Data extract:
━━━━━━
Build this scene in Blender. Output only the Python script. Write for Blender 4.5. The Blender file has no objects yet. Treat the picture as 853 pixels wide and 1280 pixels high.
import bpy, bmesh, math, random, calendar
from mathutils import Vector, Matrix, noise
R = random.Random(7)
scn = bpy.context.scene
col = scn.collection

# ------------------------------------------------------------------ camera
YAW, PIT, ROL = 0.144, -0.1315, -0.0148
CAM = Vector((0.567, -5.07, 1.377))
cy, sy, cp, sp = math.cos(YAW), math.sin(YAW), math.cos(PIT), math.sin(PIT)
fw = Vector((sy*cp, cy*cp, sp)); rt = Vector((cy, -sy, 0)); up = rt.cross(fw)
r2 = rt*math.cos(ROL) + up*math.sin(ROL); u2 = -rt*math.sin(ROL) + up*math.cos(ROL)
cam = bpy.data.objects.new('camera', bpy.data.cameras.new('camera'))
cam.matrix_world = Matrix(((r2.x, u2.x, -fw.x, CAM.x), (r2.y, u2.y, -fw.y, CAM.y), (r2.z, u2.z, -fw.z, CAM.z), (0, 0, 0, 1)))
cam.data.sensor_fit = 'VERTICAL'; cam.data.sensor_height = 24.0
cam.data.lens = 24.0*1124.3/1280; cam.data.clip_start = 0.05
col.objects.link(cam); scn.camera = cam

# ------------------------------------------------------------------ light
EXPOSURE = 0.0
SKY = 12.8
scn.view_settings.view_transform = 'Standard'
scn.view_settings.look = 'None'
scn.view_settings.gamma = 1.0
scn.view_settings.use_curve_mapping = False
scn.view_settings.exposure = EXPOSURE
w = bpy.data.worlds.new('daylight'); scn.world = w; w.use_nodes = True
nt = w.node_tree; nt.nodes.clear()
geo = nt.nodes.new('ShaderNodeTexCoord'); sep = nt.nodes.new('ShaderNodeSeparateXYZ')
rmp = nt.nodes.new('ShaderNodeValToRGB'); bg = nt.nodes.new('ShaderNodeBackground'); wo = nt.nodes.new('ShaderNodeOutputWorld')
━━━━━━
Exercise:
All of the material must be reproduced exactly.

The result:
Build this scene in Blender. Output only the Python script. Write for Blender 4.5. The Blender file has no objects yet. Treat the picture as 853 pixels wide and 1280 pixels high.
import bpy, bmesh, math, random, calendar
from mathutils import Vector, Matrix, noise
R = random.Random(7)
scn = bpy.context.scene
col = scn.collection

# ------------------------------------------------------------------ camera
YAW, PIT, ROL = 0.144, -0.1315, -0.0148
CAM = Vector((0.567, -5.07, 1.377))
cy, sy, cp, sp = math.cos(YAW), math.sin(YAW), math.cos(PIT), math.sin(PIT)
fw = Vector((sy*cp, cy*cp, sp)); rt = Vector((cy, -sy, 0)); up = rt.cross(fw)
r2 = rt*math.cos(ROL) + up*math.sin(ROL); u2 = -rt*math.sin(ROL) + up*math.cos(ROL)
cam = bpy.data.objects.new('camera', bpy.data.cameras.new('camera'))
cam.matrix_world = Matrix(((r2.x, u2.x, -fw.x, CAM.x), (r2.y, u2.y, -fw.y, CAM.y), (r2.z, u2.z, -fw.z, CAM.z), (0, 0, 0, 1)))
cam.data.sensor_fit = 'VERTICAL'; cam.data.sensor_height = 24.0
cam.data.lens = 24.0*1124.3/1280; cam.data.clip_start = 0.05
col.objects.link(cam); scn.camera = cam

# ------------------------------------------------------------------ light
EXPOSURE = 0.0
SKY = 12.8
scn.view_settings.view_transform = 'Standard'
scn.view_settings.look = 'None'
scn.view_settings.gamma = 1.0
scn.view_settings.use_curve_mapping = False
scn.view_settings.exposure = EXPOSURE
w = bpy.data.worlds.new('daylight'); scn.world = w; w.use_nodes = True
nt = w.node_tree; nt.nodes.clear()
geo = nt.nodes.new('ShaderNodeTexCoord'); sep = nt.nodes.new('ShaderNodeSeparateXYZ')
rmp = nt.nodes.new('ShaderNodeValToRGB'); bg = nt.nodes.new('ShaderNodeBackground'); wo = nt.nodes.new('ShaderNodeOutputWorld')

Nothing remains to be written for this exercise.